Render the following material again verbatim, leaving nothing out.

# Given data
+ + + +
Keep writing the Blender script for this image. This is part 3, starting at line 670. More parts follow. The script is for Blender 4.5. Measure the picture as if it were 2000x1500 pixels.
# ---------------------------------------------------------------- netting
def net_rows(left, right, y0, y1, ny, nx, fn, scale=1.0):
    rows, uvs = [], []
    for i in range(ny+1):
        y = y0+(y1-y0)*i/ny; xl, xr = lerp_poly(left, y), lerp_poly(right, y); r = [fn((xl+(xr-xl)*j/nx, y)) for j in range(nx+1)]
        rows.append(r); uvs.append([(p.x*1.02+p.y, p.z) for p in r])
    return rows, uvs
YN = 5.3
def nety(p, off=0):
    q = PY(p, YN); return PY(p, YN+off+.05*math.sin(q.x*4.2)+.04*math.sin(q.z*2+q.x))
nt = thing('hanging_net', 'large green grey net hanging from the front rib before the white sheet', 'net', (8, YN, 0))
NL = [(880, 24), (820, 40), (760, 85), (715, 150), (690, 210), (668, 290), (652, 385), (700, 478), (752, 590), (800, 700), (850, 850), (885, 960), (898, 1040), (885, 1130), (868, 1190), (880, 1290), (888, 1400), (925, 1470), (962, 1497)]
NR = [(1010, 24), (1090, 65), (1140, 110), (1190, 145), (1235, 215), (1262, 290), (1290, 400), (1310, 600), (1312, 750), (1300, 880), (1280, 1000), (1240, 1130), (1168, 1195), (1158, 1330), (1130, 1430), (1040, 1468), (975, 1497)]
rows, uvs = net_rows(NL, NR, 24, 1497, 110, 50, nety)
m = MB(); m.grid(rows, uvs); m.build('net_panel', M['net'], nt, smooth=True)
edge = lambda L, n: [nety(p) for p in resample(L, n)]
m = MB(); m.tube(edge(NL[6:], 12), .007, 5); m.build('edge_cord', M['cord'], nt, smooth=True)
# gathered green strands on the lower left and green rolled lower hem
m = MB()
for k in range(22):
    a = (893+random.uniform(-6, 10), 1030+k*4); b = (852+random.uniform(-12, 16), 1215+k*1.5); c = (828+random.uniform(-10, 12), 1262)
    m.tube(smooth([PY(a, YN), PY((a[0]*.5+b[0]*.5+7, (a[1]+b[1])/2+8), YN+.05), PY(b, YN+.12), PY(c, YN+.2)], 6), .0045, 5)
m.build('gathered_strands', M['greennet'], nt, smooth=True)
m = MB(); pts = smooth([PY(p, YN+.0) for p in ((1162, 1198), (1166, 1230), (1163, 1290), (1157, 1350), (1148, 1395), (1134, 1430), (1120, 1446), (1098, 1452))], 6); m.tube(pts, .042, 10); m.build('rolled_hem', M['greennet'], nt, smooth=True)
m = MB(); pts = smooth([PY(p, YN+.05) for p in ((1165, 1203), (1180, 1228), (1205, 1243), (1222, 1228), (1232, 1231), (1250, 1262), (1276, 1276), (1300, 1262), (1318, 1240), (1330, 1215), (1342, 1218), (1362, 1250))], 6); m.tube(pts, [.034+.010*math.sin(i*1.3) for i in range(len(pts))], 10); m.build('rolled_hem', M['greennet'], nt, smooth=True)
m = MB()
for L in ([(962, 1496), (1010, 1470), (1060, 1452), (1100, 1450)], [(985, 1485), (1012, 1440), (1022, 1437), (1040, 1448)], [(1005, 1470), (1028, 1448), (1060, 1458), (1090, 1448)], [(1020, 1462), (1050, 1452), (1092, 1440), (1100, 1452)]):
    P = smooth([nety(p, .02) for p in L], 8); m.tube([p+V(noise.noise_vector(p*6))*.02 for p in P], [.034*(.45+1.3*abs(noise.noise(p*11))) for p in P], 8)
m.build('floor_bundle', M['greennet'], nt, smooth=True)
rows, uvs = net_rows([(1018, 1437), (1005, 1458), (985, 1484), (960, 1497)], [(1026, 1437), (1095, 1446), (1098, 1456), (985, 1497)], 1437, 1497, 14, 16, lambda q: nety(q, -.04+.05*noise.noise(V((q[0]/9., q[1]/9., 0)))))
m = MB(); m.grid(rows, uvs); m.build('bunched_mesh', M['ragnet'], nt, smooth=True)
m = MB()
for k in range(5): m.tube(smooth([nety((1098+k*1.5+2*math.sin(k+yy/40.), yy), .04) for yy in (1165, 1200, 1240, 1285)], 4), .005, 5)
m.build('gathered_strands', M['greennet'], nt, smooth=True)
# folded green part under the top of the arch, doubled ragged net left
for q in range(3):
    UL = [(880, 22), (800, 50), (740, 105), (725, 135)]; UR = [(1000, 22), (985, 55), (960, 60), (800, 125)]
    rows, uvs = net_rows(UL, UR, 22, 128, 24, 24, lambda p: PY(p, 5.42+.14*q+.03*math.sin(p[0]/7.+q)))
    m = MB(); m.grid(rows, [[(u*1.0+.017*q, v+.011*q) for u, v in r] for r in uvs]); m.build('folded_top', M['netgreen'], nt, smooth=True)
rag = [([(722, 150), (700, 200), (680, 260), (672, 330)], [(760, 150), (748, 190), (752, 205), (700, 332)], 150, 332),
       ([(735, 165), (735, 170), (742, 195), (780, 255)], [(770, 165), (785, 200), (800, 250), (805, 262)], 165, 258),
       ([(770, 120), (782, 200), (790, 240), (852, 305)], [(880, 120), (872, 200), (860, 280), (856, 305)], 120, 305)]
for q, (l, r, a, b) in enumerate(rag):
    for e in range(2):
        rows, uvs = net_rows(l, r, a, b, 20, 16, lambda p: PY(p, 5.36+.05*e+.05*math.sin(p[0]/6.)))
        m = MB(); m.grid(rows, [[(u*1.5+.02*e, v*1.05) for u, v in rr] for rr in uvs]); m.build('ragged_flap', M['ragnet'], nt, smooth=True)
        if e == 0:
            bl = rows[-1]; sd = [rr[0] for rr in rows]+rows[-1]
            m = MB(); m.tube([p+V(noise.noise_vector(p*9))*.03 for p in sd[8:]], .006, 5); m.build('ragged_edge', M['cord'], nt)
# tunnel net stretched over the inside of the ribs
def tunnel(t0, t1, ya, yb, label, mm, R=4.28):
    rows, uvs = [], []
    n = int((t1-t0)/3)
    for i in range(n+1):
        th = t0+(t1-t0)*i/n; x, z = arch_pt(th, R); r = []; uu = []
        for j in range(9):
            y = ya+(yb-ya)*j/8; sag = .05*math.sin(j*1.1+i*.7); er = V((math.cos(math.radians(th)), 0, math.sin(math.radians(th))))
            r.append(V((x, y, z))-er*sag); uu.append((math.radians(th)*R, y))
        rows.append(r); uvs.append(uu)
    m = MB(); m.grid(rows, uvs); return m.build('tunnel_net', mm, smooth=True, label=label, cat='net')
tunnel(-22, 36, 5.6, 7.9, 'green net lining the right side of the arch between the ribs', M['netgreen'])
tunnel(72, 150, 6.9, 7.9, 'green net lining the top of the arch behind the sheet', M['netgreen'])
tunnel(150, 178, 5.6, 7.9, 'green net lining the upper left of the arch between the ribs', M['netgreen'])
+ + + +
# Written answer
Keep writing the Blender script for this image. This is part 3, starting at line 670. More parts follow. The script is for Blender 4.5. Measure the picture as if it were 2000x1500 pixels.
# ---------------------------------------------------------------- netting
def net_rows(left, right, y0, y1, ny, nx, fn, scale=1.0):
    rows, uvs = [], []
    for i in range(ny+1):
        y = y0+(y1-y0)*i/ny; xl, xr = lerp_poly(left, y), lerp_poly(right, y); r = [fn((xl+(xr-xl)*j/nx, y)) for j in range(nx+1)]
        rows.append(r); uvs.append([(p.x*1.02+p.y, p.z) for p in r])
    return rows, uvs
YN = 5.3
def nety(p, off=0):
    q = PY(p, YN); return PY(p, YN+off+.05*math.sin(q.x*4.2)+.04*math.sin(q.z*2+q.x))
nt = thing('hanging_net', 'large green grey net hanging from the front rib before the white sheet', 'net', (8, YN, 0))
NL = [(880, 24), (820, 40), (760, 85), (715, 150), (690, 210), (668, 290), (652, 385), (700, 478), (752, 590), (800, 700), (850, 850), (885, 960), (898, 1040), (885, 1130), (868, 1190), (880, 1290), (888, 1400), (925, 1470), (962, 1497)]
NR = [(1010, 24), (1090, 65), (1140, 110), (1190, 145), (1235, 215), (1262, 290), (1290, 400), (1310, 600), (1312, 750), (1300, 880), (1280, 1000), (1240, 1130), (1168, 1195), (1158, 1330), (1130, 1430), (1040, 1468), (975, 1497)]
rows, uvs = net_rows(NL, NR, 24, 1497, 110, 50, nety)
m = MB(); m.grid(rows, uvs); m.build('net_panel', M['net'], nt, smooth=True)
edge = lambda L, n: [nety(p) for p in resample(L, n)]
m = MB(); m.tube(edge(NL[6:], 12), .007, 5); m.build('edge_cord', M['cord'], nt, smooth=True)
# gathered green strands on the lower left and green rolled lower hem
m = MB()
for k in range(22):
    a = (893+random.uniform(-6, 10), 1030+k*4); b = (852+random.uniform(-12, 16), 1215+k*1.5); c = (828+random.uniform(-10, 12), 1262)
    m.tube(smooth([PY(a, YN), PY((a[0]*.5+b[0]*.5+7, (a[1]+b[1])/2+8), YN+.05), PY(b, YN+.12), PY(c, YN+.2)], 6), .0045, 5)
m.build('gathered_strands', M['greennet'], nt, smooth=True)
m = MB(); pts = smooth([PY(p, YN+.0) for p in ((1162, 1198), (1166, 1230), (1163, 1290), (1157, 1350), (1148, 1395), (1134, 1430), (1120, 1446), (1098, 1452))], 6); m.tube(pts, .042, 10); m.build('rolled_hem', M['greennet'], nt, smooth=True)
m = MB(); pts = smooth([PY(p, YN+.05) for p in ((1165, 1203), (1180, 1228), (1205, 1243), (1222, 1228), (1232, 1231), (1250, 1262), (1276, 1276), (1300, 1262), (1318, 1240), (1330, 1215), (1342, 1218), (1362, 1250))], 6); m.tube(pts, [.034+.010*math.sin(i*1.3) for i in range(len(pts))], 10); m.build('rolled_hem', M['greennet'], nt, smooth=True)
m = MB()
for L in ([(962, 1496), (1010, 1470), (1060, 1452), (1100, 1450)], [(985, 1485), (1012, 1440), (1022, 1437), (1040, 1448)], [(1005, 1470), (1028, 1448), (1060, 1458), (1090, 1448)], [(1020, 1462), (1050, 1452), (1092, 1440), (1100, 1452)]):
    P = smooth([nety(p, .02) for p in L], 8); m.tube([p+V(noise.noise_vector(p*6))*.02 for p in P], [.034*(.45+1.3*abs(noise.noise(p*11))) for p in P], 8)
m.build('floor_bundle', M['greennet'], nt, smooth=True)
rows, uvs = net_rows([(1018, 1437), (1005, 1458), (985, 1484), (960, 1497)], [(1026, 1437), (1095, 1446), (1098, 1456), (985, 1497)], 1437, 1497, 14, 16, lambda q: nety(q, -.04+.05*noise.noise(V((q[0]/9., q[1]/9., 0)))))
m = MB(); m.grid(rows, uvs); m.build('bunched_mesh', M['ragnet'], nt, smooth=True)
m = MB()
for k in range(5): m.tube(smooth([nety((1098+k*1.5+2*math.sin(k+yy/40.), yy), .04) for yy in (1165, 1200, 1240, 1285)], 4), .005, 5)
m.build('gathered_strands', M['greennet'], nt, smooth=True)
# folded green part under the top of the arch, doubled ragged net left
for q in range(3):
    UL = [(880, 22), (800, 50), (740, 105), (725, 135)]; UR = [(1000, 22), (985, 55), (960, 60), (800, 125)]
    rows, uvs = net_rows(UL, UR, 22, 128, 24, 24, lambda p: PY(p, 5.42+.14*q+.03*math.sin(p[0]/7.+q)))
    m = MB(); m.grid(rows, [[(u*1.0+.017*q, v+.011*q) for u, v in r] for r in uvs]); m.build('folded_top', M['netgreen'], nt, smooth=True)
rag = [([(722, 150), (700, 200), (680, 260), (672, 330)], [(760, 150), (748, 190), (752, 205), (700, 332)], 150, 332),
       ([(735, 165), (735, 170), (742, 195), (780, 255)], [(770, 165), (785, 200), (800, 250), (805, 262)], 165, 258),
       ([(770, 120), (782, 200), (790, 240), (852, 305)], [(880, 120), (872, 200), (860, 280), (856, 305)], 120, 305)]
for q, (l, r, a, b) in enumerate(rag):
    for e in range(2):
        rows, uvs = net_rows(l, r, a, b, 20, 16, lambda p: PY(p, 5.36+.05*e+.05*math.sin(p[0]/6.)))
        m = MB(); m.grid(rows, [[(u*1.5+.02*e, v*1.05) for u, v in rr] for rr in uvs]); m.build('ragged_flap', M['ragnet'], nt, smooth=True)
        if e == 0:
            bl = rows[-1]; sd = [rr[0] for rr in rows]+rows[-1]
            m = MB(); m.tube([p+V(noise.noise_vector(p*9))*.03 for p in sd[8:]], .006, 5); m.build('ragged_edge', M['cord'], nt)
# tunnel net stretched over the inside of the ribs
def tunnel(t0, t1, ya, yb, label, mm, R=4.28):
    rows, uvs = [], []
    n = int((t1-t0)/3)
    for i in range(n+1):
        th = t0+(t1-t0)*i/n; x, z = arch_pt(th, R); r = []; uu = []
        for j in range(9):
            y = ya+(yb-ya)*j/8; sag = .05*math.sin(j*1.1+i*.7); er = V((math.cos(math.radians(th)), 0, math.sin(math.radians(th))))
            r.append(V((x, y, z))-er*sag); uu.append((math.radians(th)*R, y))
        rows.append(r); uvs.append(uu)
    m = MB(); m.grid(rows, uvs); return m.build('tunnel_net', mm, smooth=True, label=label, cat='net')
tunnel(-22, 36, 5.6, 7.9, 'green net lining the right side of the arch between the ribs', M['netgreen'])
tunnel(72, 150, 6.9, 7.9, 'green net lining the top of the arch behind the sheet', M['netgreen'])
tunnel(150, 178, 5.6, 7.9, 'green net lining the upper left of the arch between the ribs', M['netgreen'])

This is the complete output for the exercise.